• [SHORT PROBLEM] Beginning at the first line of the data, print each line exactly, stopping after the line that contains "return ((h ^".

• [ENTRIES PROVIDED]
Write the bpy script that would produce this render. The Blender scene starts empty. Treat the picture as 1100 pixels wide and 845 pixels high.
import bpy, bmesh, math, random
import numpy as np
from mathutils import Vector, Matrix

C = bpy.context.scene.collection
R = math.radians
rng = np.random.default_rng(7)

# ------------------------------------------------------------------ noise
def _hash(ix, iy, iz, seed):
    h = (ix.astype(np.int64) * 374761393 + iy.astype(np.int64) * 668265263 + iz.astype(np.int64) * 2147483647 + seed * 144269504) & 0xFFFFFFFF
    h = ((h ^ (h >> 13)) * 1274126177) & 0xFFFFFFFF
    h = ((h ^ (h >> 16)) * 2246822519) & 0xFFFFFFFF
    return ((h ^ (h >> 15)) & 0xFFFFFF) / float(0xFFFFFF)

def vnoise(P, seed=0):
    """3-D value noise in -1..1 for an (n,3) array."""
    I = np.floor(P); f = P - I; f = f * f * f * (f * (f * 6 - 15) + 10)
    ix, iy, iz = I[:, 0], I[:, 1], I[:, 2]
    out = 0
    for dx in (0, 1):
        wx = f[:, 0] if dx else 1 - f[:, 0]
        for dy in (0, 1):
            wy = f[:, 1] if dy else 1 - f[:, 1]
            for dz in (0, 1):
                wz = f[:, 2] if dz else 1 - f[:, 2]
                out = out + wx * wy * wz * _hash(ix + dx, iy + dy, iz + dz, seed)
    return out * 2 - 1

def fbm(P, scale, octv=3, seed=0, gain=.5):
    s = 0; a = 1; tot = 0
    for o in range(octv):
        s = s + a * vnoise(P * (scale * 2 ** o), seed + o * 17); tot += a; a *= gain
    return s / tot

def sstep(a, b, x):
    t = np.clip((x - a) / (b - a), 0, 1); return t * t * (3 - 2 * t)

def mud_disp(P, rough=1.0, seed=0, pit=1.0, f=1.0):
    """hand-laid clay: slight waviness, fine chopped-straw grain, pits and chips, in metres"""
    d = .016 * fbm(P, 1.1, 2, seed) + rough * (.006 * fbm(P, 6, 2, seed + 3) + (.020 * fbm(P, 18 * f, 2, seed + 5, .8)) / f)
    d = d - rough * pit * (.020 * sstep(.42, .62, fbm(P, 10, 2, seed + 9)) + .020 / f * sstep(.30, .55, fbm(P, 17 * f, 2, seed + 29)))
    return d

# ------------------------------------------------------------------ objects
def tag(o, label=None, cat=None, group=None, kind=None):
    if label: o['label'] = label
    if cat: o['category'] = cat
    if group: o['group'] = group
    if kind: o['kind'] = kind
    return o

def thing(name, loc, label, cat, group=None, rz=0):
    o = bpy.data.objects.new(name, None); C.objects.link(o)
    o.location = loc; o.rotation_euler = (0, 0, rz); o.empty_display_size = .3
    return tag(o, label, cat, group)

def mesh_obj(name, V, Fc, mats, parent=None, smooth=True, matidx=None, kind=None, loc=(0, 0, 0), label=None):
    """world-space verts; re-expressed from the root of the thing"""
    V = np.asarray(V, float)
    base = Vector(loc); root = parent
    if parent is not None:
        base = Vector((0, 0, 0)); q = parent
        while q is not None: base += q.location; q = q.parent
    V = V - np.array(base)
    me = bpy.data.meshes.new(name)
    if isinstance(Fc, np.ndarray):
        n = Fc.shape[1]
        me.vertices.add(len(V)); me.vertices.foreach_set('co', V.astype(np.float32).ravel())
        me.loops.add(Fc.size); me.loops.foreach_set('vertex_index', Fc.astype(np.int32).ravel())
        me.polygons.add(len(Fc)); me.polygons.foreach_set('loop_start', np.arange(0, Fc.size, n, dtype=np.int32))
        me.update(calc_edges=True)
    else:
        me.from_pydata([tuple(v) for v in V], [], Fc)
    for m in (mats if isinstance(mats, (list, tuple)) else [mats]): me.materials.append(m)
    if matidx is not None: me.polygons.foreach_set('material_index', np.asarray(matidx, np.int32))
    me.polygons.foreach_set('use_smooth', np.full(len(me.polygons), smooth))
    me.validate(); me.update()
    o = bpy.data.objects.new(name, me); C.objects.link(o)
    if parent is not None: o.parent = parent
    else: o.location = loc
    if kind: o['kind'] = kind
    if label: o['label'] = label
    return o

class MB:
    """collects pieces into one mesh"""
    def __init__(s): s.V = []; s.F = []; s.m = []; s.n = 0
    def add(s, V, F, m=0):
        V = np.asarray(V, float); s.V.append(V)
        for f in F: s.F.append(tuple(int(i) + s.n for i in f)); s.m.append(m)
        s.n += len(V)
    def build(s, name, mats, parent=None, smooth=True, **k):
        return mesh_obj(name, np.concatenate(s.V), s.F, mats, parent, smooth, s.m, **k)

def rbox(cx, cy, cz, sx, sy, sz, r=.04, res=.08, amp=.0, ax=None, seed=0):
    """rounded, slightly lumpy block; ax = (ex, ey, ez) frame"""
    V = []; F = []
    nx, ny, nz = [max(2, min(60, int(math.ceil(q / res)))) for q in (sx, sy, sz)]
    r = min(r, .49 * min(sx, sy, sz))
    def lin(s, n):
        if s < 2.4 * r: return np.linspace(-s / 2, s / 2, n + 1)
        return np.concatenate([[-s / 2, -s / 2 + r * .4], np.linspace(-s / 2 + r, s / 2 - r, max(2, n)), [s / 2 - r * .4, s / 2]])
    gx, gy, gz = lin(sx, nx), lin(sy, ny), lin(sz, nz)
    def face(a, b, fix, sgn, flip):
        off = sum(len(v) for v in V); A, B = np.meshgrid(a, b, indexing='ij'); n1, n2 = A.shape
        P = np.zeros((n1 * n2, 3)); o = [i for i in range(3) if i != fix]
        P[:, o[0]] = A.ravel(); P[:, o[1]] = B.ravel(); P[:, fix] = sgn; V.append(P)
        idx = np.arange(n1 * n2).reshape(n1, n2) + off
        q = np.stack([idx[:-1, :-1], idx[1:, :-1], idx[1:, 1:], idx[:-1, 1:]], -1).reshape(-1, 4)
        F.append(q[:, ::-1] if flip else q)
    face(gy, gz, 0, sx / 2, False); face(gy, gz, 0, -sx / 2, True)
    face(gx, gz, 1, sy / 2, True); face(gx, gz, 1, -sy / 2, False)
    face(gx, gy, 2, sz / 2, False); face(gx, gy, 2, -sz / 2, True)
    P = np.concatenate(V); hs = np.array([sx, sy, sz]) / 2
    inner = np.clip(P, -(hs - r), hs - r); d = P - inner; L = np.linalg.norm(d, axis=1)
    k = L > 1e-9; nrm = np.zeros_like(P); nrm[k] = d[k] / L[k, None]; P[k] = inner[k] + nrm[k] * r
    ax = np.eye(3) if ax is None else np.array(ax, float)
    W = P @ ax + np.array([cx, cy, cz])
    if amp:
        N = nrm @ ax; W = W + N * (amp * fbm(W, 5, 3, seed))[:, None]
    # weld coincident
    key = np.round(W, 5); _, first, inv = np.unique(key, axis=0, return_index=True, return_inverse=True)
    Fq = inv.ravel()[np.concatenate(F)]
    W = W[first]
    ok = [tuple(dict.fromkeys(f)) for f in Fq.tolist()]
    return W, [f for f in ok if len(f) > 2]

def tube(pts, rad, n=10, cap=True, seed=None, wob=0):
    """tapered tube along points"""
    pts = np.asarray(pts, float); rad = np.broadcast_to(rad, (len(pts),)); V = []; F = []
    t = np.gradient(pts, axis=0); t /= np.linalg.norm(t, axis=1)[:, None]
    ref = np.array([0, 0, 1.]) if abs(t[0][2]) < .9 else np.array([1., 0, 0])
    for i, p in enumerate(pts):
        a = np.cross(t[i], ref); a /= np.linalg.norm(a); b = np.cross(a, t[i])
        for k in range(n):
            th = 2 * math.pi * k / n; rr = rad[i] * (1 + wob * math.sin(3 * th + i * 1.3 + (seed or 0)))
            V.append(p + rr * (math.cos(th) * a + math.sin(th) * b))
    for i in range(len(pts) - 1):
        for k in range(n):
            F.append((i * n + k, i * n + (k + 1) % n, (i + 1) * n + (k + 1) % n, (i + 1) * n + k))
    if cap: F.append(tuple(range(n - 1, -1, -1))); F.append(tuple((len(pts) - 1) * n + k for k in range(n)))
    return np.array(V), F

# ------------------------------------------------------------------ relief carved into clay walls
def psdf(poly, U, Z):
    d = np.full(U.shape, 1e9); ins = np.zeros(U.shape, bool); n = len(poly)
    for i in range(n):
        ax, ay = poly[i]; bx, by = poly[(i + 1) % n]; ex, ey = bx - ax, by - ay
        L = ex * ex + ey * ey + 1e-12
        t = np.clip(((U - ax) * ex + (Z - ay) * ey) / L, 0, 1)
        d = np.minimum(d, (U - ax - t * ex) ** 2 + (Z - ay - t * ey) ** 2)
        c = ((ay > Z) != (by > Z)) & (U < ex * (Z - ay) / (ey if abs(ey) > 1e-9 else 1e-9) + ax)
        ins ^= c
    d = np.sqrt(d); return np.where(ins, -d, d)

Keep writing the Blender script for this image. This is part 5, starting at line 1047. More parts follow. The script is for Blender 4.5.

• [SOLUTION TO THE EXERCISE]
Write the bpy script that would produce this render. The Blender scene starts empty. Treat the picture as 1100 pixels wide and 845 pixels high.
import bpy, bmesh, math, random
import numpy as np
from mathutils import Vector, Matrix

C = bpy.context.scene.collection
R = math.radians
rng = np.random.default_rng(7)

# ------------------------------------------------------------------ noise
def _hash(ix, iy, iz, seed):
    h = (ix.astype(np.int64) * 374761393 + iy.astype(np.int64) * 668265263 + iz.astype(np.int64) * 2147483647 + seed * 144269504) & 0xFFFFFFFF
    h = ((h ^ (h >> 13)) * 1274126177) & 0xFFFFFFFF
    h = ((h ^ (h >> 16)) * 2246822519) & 0xFFFFFFFF
    return ((h ^ (h >> 15)) & 0xFFFFFF) / float(0xFFFFFF)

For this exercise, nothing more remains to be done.